Kein Wort des Bedauerns

Am zweiten Prozesstag gegen die Besitzer der Kampfhunde, die Volkan töteten, sagt der Hauptangeklagte aus – ungerührt  ■ Von Elke Spanner

Die Eltern sind nicht mehr gekommen. Am ersten Prozesstag vorige Woche hatten sie noch zugehört, saßen denen gegenüber, deren Hunde ihr Kind getötet hatten. Ibrahim K. hatte diese Gelegenheit verstreichen lassen, den Eltern des sechsjährigen Volkan sein Mitgefühl auszudrücken. Eine weitere bietet sich ihm vorerst nicht. Ein Bedauern darüber bringt der Angeklagte nicht zum Ausdruck.

Im Gegenteil: Der Besitzer des Kampfhundes Zeus, der zusammen mit dem Pitbull Gypsi im Juni Volkan tötete, schilderte gestern vor dem Landgericht kaum berührt, was sich an jenem Tag auf dem Schulhof der Wilhelmsburger Grundschule abspielte. Er ist wegen Körperverletzung mit Todesfolge, seine Freundin Silja W. wegen fahrlässiger Tötung angeklagt.

Ibrahim K. erzählte, wie Gipsy beim „Gassigehen“ im Hof plötzlich über die Mauer auf den angrenzenden Schulhof gesprungen sei und Zeus hinterher, wie er selbst auf das Schulgelände rannte und versuchte, die Tiere von Volkan wegzuziehen, der schon blutend auf dem Boden lag. Er sei „scho-ckiert“ gewesen, sagte er, als Gipsy über die Mauer setzte. Nie zuvor hätte sie das getan.

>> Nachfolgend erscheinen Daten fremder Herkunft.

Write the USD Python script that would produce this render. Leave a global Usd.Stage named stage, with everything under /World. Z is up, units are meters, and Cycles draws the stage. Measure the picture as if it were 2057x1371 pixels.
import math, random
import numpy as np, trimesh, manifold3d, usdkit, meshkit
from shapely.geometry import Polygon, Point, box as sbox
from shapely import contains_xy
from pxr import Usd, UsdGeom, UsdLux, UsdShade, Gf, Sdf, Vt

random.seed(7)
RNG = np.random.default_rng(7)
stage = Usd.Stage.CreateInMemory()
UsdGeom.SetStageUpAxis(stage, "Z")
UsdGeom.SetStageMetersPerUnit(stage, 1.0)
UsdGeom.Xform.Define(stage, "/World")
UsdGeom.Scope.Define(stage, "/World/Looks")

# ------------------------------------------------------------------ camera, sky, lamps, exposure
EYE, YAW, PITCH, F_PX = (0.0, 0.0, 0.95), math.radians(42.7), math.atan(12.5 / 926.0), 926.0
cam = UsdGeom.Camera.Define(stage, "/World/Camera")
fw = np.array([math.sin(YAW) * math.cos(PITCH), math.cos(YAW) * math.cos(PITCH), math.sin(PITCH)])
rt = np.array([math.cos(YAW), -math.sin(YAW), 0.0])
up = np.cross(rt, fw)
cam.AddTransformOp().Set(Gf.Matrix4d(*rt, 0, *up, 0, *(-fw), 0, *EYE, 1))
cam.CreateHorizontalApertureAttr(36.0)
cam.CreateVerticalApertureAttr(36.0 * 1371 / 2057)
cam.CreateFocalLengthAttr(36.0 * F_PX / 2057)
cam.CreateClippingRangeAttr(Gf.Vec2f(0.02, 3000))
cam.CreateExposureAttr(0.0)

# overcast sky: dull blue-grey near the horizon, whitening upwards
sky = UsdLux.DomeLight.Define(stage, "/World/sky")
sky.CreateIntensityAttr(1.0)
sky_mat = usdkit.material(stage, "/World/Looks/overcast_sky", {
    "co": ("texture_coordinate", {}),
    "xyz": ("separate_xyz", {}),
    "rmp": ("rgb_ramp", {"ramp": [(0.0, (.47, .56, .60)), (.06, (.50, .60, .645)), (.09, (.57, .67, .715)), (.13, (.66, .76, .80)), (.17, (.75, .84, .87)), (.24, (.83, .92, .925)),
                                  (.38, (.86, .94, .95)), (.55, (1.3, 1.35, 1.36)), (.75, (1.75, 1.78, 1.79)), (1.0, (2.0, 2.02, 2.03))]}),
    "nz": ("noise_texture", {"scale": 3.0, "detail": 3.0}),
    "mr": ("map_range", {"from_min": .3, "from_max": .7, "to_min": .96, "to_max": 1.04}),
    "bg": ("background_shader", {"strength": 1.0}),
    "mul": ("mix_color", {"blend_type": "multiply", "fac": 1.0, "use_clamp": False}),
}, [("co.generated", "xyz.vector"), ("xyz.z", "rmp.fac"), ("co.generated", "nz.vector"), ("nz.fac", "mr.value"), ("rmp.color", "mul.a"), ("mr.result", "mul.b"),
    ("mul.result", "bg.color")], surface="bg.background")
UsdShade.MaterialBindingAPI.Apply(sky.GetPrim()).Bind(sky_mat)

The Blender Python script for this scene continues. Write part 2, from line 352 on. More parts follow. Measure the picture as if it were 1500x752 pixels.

Dann aber kam ein guter Freund als Zeuge, und mit ihm eine andere Version. Danach reagierte Gipsy am 26. Juni auf ein gutbekanntes Signal, als sie sich von einem Ball auf den Schulhof locken ließ. Denn der Pitbull sei schon zuvor oft über die Mauer gesprungen – manchmal von allein, oft auf Kommando. Ob auch Ibrahim K. und Silja W. Bälle und Stöcke über die Mauer geworfen hatten, wollte der Freund auf Nachfrage dann nicht mehr genau wissen.

Dass die Hunde durch einen Sprung über die Mauer aus dem Hof ausbüchsen konnten, überraschte auch die beiden Angeklagten nicht. Silja W. hatte ihrer Hündin beigebracht, einen Baumstamm hochzulaufen. Ibrahim K. hatte Zeus mit Stöcken trainiert, „er konnte so hoch springen, dass sein Körper auf Höhe meines Gesichtes war“, sagte der rund 1,75 Meter große Angeklagte. Sein Stafford-shire-Terrier habe eigentlich gut auf ihn gehört, „es sei denn, er biss sich gerade mit anderen Hunden“.

Dass die Hunde gefährlich geworden waren, hatten die beiden registiert. Vor zwei Jahren bereits war Zeus zum Amtstierarzt vorgeladen worden. Der hatte festgestellt, dass der Hund für andere Tiere, nicht aber für Menschen gefährlich war. Anschließend aber „war so viel passiert, dass sich etwas ändern musste“, räumte Ibrahim K. ein.

Deshalb machten er und seine Freundin keine ausgedehnten Spaziergänge mehr, sondern führten die Tiere nur noch kurz in den Hof. Deshalb hatte die Behörde auch zur Auflage erhoben, dass Zeus stets einen Maulkorb zu tragen habe. Doch Ibrahim K. hatte keinen gekauft. „Wir hatten kein Geld dafür.“ Zwar gibt es Maulkörbe schon für zwanzig Mark. Doch die, so Ibrahim K., wären zu klein gewesen. Er hatte sich einen ausgeguckt, der aber mit 160 Mark zu teuer war. Der hätte gepasst, und der „sah auch gut aus“.